De acordo com o projeto inicial, o grupo que levou suas plantas para passear iria interagir com uma performance batizada de “Véu de Asfalto”. Um homem com uma capa de 50 metros de comprimento nos ombros, confeccionada em tecido que parecia ser feito de piche e pedras, desfilava desenvolto. A certa altura, ele se deitou de barriga para baixo no chão do Minhocão.
“Maravilhoso. Vamos intervir. Cadê o diretor de arte?”, bradou um dos presentes. Na mesma hora, umas sete pessoas passaram a posicionar esteticamente os vasos ao longo da cauda da capa. Destacava-se um grande vaso de antúrios vermelhos (Anthurium Andraeanum) em meio a plantas miúdas como dedo-de-dama (Mammillaria elongata), orelha-de-coelho (Opuntia microdasys) e flor-estrela (Stapelia hirsuta).
Nessa hora, a artista plástica suíça Mona Caron apareceu com galhos de falsa-vinha (Parthenocissus tricuspidata) enrolados no topo da cabeça, qual uma fada de Sonhos de uma Noite de Verão.
O grupo teve a adesão de rapazes que chegaram com três coqueiros (Cocos nucifera). Ao longo das horas o movimento esquentou. Outra performance – não programada – cruzou o grupo dos amantes de vegetais: um unicórnio azul-celeste feito de acrílico coberto por heras deslizava sobre um carrinho de madeira puxado por figuras fantasiadas em cores cintilantes. A essa altura, uma harpista dedilhava uma sonata. “Onde há harpa, há silêncio.
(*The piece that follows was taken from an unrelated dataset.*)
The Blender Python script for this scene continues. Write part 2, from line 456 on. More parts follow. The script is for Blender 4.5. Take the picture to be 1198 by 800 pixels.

Essa foi a ideia: mostrar que pode haver verde e silêncio em meio à aridez do concreto”, explicou o curador Felipe Morozini.
Fotos, aplausos e uma nuvem de gás azul que saiu de um rojão encerraram o evento, que durou cerca de duas horas e reuniu umas quarenta pessoas, se tanto. “Foi um sucesso”, definiu Lage. Ficou decidido que no ano que vem, se ainda houver Minhocão, tem mais.